Question: Discuss the validity of the following statement. If the statement is always true, explain why. If…

Discuss the validity of the following statement. If the statement is always true, explain why. If not, give a counterexample. If the odds for E equal the odds against E’, then P(E) = \frac{1}{2}.

Choose the correct answer below. A. The statement is false because the odds for E is equal to the odds against E’ only when P(E) is less than 0.5. B. The statement is true because because when P(E) is equal to 0.5, the odds for E is 50% chance and the odds against E’ is also 50% chance. C. The statement is false because the odds for E is always equal to the odds against E’ regardless the value of P(E). D. The statement is true because the odds for E is equal to the odds against E’ when P(E) is equal to 0.5.

Solution

To determine the validity of the statement, we need to understand the relationship between the odds for an event \(E\) and its probability \(P(E)\). The odds for an event \(E\) are defined as the ratio of the probability of \(E\) to the probability of its complement \(E’\): \[ \text{Odds for } E = \frac{P(E)}{P(E’)} \] Since \(P(E) + P(E’) = 1\), we have \(P(E’) = 1 - P(E)\). So, \[ \text{Odds for } E = \frac{P(E)}{1 - P(E)} \] The statement says that the odds for \(E\) equal the odds against \(E’\). The odds against \(E’\) means the odds against the complement of \(E\).
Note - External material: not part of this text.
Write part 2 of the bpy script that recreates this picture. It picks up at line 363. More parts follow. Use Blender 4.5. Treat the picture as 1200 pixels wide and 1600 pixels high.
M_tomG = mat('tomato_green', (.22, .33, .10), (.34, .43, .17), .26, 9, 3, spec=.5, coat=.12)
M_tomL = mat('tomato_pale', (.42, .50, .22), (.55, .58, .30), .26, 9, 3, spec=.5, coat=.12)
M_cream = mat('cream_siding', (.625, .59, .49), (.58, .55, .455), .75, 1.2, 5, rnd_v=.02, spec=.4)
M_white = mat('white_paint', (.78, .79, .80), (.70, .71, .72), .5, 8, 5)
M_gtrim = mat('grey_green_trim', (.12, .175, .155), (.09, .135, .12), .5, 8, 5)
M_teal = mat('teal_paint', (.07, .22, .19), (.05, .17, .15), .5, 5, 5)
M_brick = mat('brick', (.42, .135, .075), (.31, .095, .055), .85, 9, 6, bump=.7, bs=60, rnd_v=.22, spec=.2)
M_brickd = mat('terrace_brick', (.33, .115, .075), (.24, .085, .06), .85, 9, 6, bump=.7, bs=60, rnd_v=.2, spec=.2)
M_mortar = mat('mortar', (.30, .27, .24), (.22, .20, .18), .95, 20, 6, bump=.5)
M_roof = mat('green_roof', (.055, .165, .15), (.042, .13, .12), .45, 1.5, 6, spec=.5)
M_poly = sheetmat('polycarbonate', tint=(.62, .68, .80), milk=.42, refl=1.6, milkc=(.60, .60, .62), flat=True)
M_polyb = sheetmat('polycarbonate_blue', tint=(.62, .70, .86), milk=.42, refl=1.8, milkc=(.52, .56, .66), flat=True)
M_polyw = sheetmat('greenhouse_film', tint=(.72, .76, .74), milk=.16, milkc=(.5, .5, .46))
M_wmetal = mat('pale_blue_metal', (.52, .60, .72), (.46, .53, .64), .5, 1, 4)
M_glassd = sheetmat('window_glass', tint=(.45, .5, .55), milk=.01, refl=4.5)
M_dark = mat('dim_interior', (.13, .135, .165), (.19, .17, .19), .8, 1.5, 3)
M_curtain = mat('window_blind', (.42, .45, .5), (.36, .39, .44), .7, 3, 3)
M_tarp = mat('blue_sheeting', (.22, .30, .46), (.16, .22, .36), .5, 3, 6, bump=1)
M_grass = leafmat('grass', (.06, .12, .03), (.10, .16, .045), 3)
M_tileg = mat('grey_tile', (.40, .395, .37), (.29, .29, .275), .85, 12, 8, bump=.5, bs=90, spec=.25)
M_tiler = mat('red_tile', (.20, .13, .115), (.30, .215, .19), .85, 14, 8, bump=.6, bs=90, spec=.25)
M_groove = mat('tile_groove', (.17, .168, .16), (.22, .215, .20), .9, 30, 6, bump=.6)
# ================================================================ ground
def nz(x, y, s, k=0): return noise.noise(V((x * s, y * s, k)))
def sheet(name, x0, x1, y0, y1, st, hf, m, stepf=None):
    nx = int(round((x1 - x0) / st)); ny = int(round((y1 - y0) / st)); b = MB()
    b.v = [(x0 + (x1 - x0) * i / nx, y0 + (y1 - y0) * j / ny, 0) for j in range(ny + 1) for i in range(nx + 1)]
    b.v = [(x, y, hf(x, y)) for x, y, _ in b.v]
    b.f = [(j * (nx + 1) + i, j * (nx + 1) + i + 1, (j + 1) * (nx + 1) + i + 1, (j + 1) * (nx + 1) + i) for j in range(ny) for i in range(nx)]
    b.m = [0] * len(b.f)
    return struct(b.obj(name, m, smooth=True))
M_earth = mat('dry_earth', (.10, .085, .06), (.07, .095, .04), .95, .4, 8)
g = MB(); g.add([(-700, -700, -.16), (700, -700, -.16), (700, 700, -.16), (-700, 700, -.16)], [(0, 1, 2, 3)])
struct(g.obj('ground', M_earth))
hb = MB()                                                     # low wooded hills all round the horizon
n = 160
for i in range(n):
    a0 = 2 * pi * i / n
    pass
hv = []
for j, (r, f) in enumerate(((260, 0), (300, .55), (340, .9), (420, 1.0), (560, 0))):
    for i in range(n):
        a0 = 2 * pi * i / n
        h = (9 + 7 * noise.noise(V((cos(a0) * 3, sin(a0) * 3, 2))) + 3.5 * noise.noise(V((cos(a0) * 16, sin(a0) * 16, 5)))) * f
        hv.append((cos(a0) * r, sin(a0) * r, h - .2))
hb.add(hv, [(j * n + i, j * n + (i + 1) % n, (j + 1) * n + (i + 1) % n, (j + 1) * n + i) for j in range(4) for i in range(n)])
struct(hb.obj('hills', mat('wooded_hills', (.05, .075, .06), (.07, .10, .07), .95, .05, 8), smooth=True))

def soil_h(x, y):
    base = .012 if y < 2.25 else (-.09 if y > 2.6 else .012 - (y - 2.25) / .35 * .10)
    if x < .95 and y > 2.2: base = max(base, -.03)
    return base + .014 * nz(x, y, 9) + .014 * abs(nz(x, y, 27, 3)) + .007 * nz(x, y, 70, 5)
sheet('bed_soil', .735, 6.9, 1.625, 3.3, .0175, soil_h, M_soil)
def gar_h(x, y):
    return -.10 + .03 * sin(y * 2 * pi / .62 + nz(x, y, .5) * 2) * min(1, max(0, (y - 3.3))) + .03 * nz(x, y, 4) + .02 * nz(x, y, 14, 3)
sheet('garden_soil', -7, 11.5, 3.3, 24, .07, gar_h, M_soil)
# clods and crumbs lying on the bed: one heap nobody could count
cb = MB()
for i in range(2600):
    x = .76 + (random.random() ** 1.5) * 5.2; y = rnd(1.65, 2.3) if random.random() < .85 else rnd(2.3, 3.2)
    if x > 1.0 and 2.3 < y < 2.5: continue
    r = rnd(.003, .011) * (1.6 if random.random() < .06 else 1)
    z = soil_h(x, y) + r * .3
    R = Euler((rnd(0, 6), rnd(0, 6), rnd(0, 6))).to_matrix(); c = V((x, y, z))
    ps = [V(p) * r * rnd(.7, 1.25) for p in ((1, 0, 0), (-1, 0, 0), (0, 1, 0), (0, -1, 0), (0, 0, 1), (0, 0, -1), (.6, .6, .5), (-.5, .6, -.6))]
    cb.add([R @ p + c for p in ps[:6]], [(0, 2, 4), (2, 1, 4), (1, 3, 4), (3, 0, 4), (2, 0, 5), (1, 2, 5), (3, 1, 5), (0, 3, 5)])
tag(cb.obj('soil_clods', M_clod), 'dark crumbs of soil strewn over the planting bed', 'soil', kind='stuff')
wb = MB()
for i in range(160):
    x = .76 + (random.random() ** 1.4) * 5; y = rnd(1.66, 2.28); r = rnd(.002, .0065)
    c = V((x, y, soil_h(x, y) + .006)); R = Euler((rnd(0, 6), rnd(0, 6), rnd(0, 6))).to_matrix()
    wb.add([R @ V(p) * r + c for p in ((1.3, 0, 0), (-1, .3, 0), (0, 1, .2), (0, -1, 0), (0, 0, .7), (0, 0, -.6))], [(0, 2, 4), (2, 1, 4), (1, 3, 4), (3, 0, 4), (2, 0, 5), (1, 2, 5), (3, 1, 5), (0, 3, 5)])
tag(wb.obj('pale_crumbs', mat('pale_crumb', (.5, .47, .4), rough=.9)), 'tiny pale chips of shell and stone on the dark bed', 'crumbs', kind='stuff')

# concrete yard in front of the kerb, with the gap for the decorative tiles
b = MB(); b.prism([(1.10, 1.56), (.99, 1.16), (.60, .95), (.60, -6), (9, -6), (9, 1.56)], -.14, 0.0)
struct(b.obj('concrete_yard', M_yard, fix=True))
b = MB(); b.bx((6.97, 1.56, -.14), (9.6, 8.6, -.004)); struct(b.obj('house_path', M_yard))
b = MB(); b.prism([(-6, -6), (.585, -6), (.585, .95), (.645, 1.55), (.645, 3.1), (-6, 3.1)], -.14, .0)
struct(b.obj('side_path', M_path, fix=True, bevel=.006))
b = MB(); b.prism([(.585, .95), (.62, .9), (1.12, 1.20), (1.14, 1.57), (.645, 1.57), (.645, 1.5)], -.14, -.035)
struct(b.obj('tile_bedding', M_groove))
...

Thus, the odds against \(E’\) is: \[ \frac{P(E’)}{P(E)} = \frac{1 - P(E)}{P(E)} \] If these odds are equal, we have: \[ \frac{P(E)}{1 - P(E)} = \frac{1 - P(E)}{P(E)} \] Cross-multiplying gives: \[ P(E)^2 = (1 - P(E))^2 \] Taking the square root of both sides: \[ P(E) = 1 - P(E) \] Solving for \(P(E)\): \[ 2P(E) = 1 \] \[ P(E) = \frac{1}{2} \] Thus, the statement is true only when \(P(E) = \frac{1}{2}\). Therefore, the correct answer is: D. The statement is true because the odds for \(E\) is equal to the odds against \(E’\) when \(P(E)\) is equal to 0.5.